>>>
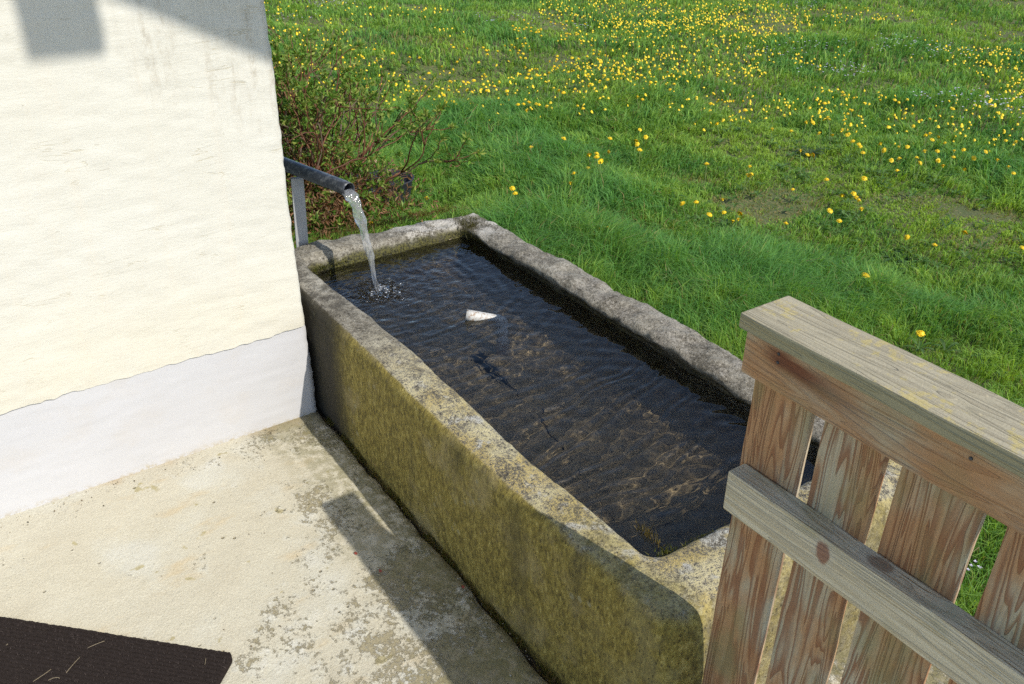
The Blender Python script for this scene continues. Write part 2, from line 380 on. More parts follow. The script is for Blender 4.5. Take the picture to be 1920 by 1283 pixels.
def m_water():
    n = NT('clear_water'); n.fin((.93, .97, .98), .0, Transmission_Weight=1.0, IOR=1.333, Specular_IOR_Level=.5); return n.m
M = dict(wall=m_wall(), plinth=m_plinth(), patio=m_patio(), stone=m_stone(), slat=m_wood('weathered_slat_wood', 2, 'slat'),
         top=m_wood('weathered_rail_wood', 0, 'top'), low=m_wood('grey_rail_wood', 0, 'low'), cap=m_wood('lichened_cap_wood', 0, 'cap'),
         grass=m_grass('grass_blade'), leaf=m_grass('leaf'), ground=m_ground(), water=m_water())
n = NT('dark_pipe_metal'); f = n.noise(n.P(), 60, 5, .7)
M['pipe'] = n.fin(n.mix(n.step(f, .45, .7), (.045, .05, .06), (.17, .175, .18)), .38, n.bump(f, .2, .002), Metallic=.35)
n = NT('aerated_water'); M['foam'] = n.fin((.97, .985, 1), .07, Transmission_Weight=.88, IOR=1.333)
n = NT('splash_foam'); M['splash'] = n.fin((.97, .985, 1), .1, Transmission_Weight=.55, IOR=1.333)
M['galv'] = plain('pale_grey_board', (.38, .38, .38), .7)
n = NT('worn_white_plastic'); f = n.noise(n.P(), 90, 5, .7)
M['drain'] = n.fin(n.mix(n.step(f, .50, .62), (.52, .50, .45), (.25, .16, .09)), .55)
M['stick'] = m_wood('old_cane', 0, 'slat')
n = NT('brown_mat_pile'); f = n.noise(n.P(), 420, 3, .8); M['mat'] = n.fin(n.mix(f, (.006, .0048, .0042), (.055, .042, .037)), 1.0, Specular_IOR_Level=.08, nrm= n.bump(f, .9, .004))
M['bark'] = plain('red_brown_bark', (.16, .085, .055), .8)
M['straw'] = plain('dry_straw', (.30, .24, .15), .8)
M['petal'] = plain('dandelion_yellow', (.86, .60, .008), .6)
M['stem'] = plain('dandelion_stem', (.16, .22, .06), .6)
M['lilac'] = plain('pale_lilac_petal', (.66, .60, .72), .6)
M['tub'] = plain('dark_grey_plastic', (.02, .023, .03), .75)
M['sheet'] = plain('blue_grey_plastic', (.04, .05, .065), .7)
M['red'] = plain('dry_red_leaf', (.28, .05, .03), .7)
M['roof'] = plain('roof_timber', (.20, .13, .08), .8)
M['soil'] = plain('dark_soil', (.045, .034, .020), .95)

# ------------------------------------------------------------------ terrain and grass
def tz(x, y):
    x = np.asarray(x, float); y = np.asarray(y, float); sh = x.shape
    far = np.maximum(sstep(y, 1.7, 4.6), sstep(-x, 2.7, 5.5))
    near = sstep(x, -1.2, .0) * (1 - sstep(y, 2.2, 3.6))
    z = -.22 - .22 * far + .12 * near
    z = z + .075 * n2(x, y, .75, 2, 3).reshape(sh) * far + .012 * n2(x, y, 3.3, 2, 9).reshape(sh)
    r = np.hypot(x, y); z = z + .10 * np.maximum(0, n2(x, y, .05, 2, 5).reshape(sh)) * sstep(r, 14, 40) * 8
    return z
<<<
Repeat the material above in full and exactly, apart from the pictures.

The Blender Python script for this scene continues. Write part 2, from line 380 on. More parts follow. The script is for Blender 4.5. Take the picture to be 1920 by 1283 pixels.
def m_water():
    n = NT('clear_water'); n.fin((.93, .97, .98), .0, Transmission_Weight=1.0, IOR=1.333, Specular_IOR_Level=.5); return n.m
M = dict(wall=m_wall(), plinth=m_plinth(), patio=m_patio(), stone=m_stone(), slat=m_wood('weathered_slat_wood', 2, 'slat'),
         top=m_wood('weathered_rail_wood', 0, 'top'), low=m_wood('grey_rail_wood', 0, 'low'), cap=m_wood('lichened_cap_wood', 0, 'cap'),
         grass=m_grass('grass_blade'), leaf=m_grass('leaf'), ground=m_ground(), water=m_water())
n = NT('dark_pipe_metal'); f = n.noise(n.P(), 60, 5, .7)
M['pipe'] = n.fin(n.mix(n.step(f, .45, .7), (.045, .05, .06), (.17, .175, .18)), .38, n.bump(f, .2, .002), Metallic=.35)
n = NT('aerated_water'); M['foam'] = n.fin((.97, .985, 1), .07, Transmission_Weight=.88, IOR=1.333)
n = NT('splash_foam'); M['splash'] = n.fin((.97, .985, 1), .1, Transmission_Weight=.55, IOR=1.333)
M['galv'] = plain('pale_grey_board', (.38, .38, .38), .7)
n = NT('worn_white_plastic'); f = n.noise(n.P(), 90, 5, .7)
M['drain'] = n.fin(n.mix(n.step(f, .50, .62), (.52, .50, .45), (.25, .16, .09)), .55)
M['stick'] = m_wood('old_cane', 0, 'slat')
n = NT('brown_mat_pile'); f = n.noise(n.P(), 420, 3, .8); M['mat'] = n.fin(n.mix(f, (.006, .0048, .0042), (.055, .042, .037)), 1.0, Specular_IOR_Level=.08, nrm= n.bump(f, .9, .004))
M['bark'] = plain('red_brown_bark', (.16, .085, .055), .8)
M['straw'] = plain('dry_straw', (.30, .24, .15), .8)
M['petal'] = plain('dandelion_yellow', (.86, .60, .008), .6)
M['stem'] = plain('dandelion_stem', (.16, .22, .06), .6)
M['lilac'] = plain('pale_lilac_petal', (.66, .60, .72), .6)
M['tub'] = plain('dark_grey_plastic', (.02, .023, .03), .75)
M['sheet'] = plain('blue_grey_plastic', (.04, .05, .065), .7)
M['red'] = plain('dry_red_leaf', (.28, .05, .03), .7)
M['roof'] = plain('roof_timber', (.20, .13, .08), .8)
M['soil'] = plain('dark_soil', (.045, .034, .020), .95)

# ------------------------------------------------------------------ terrain and grass
def tz(x, y):
    x = np.asarray(x, float); y = np.asarray(y, float); sh = x.shape
    far = np.maximum(sstep(y, 1.7, 4.6), sstep(-x, 2.7, 5.5))
    near = sstep(x, -1.2, .0) * (1 - sstep(y, 2.2, 3.6))
    z = -.22 - .22 * far + .12 * near
    z = z + .075 * n2(x, y, .75, 2, 3).reshape(sh) * far + .012 * n2(x, y, 3.3, 2, 9).reshape(sh)
    r = np.hypot(x, y); z = z + .10 * np.maximum(0, n2(x, y, .05, 2, 5).reshape(sh)) * sstep(r, 14, 40) * 8
    return z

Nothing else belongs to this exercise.